How Tech Can Help Solve the Problem of Deepfakes
October 20, 2020
- Author: CTA Staff
Synthetic media can spread disinformation and even influence history records in the future. But technology can help detect deepfakes and protect real information.
Hyper-realistic artificial intelligence (AI)-generated videos can be created to show someone saying or doing something they never said or did. Deepfakes, as they are called, may soon be advanced enough to sow seeds of doubt in audiences’ minds. Can people trust what they are seeing on television if everything — information that can reflect both negatively or positively on someone — could be created artificially?
Rapid advancement of synthetic media could potentially allow creators to forge fake history records. Especially with the word’s growing digital focus, online archives may face troubles because of deepfakes.
But technology can provide solutions to the challenge of disinformation posed by deepfakes.
Video Authentication
CES® exhibitor and Consumer Technology Association (CTA)® member Microsoft developed the Microsoft Video Authenticator, which can analyze a still photo or a video and provide a percentage chance that the media is artificially manipulated or created.
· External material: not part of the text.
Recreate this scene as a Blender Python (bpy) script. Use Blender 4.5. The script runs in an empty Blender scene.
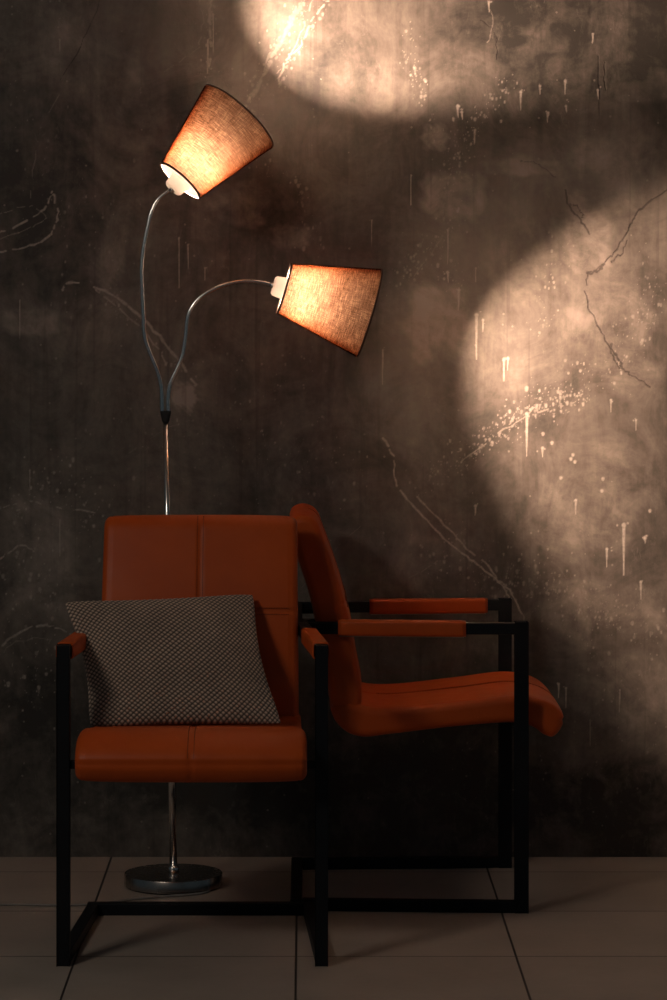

The technology works by detecting the boundary of the deepfake creation and the blended original elements perhaps unseen by the naked human eye.
Microsoft’s authentication technology also includes tools that enable content producers to add digital hashes or certificates to a piece of content, which is then checked by a reader extension that confirms the certificates to check the authenticity of the content.
Biometric Signature Forensics
A digital forensics technique that harnesses machine learning to analyze a specific individual’s style of speech and unique body movements can create a biometric signature for that individual. This is especially useful for politicians and celebrities.
Because deepfakes cannot model all the complex and subtle signals of a specific person, mostly relying on face swaps, the technique can identify when speech or body movements are faked by digital puppets.
Blockchain Timestamps
The immutable quality of blockchain technologies allows us to establish an unchangeable timeline of digital events. Through an encrypted distributed ledger, consumers are able to determine if and how digital content has been modified.
Blockchain timestamps can essentially assign a digital fingerprint to every piece of digital media when it is uploaded and distribute it across the internet. Initial cryptographic hashes, and their following hashes should the file be modified, would allow users to verify the authenticity of the content they are viewing.
As deepfakes technology becomes more advanced — even being used in the entertainment world, perhaps — researchers and users will also define and improve the ways to protect digital records of history that people are able to trust.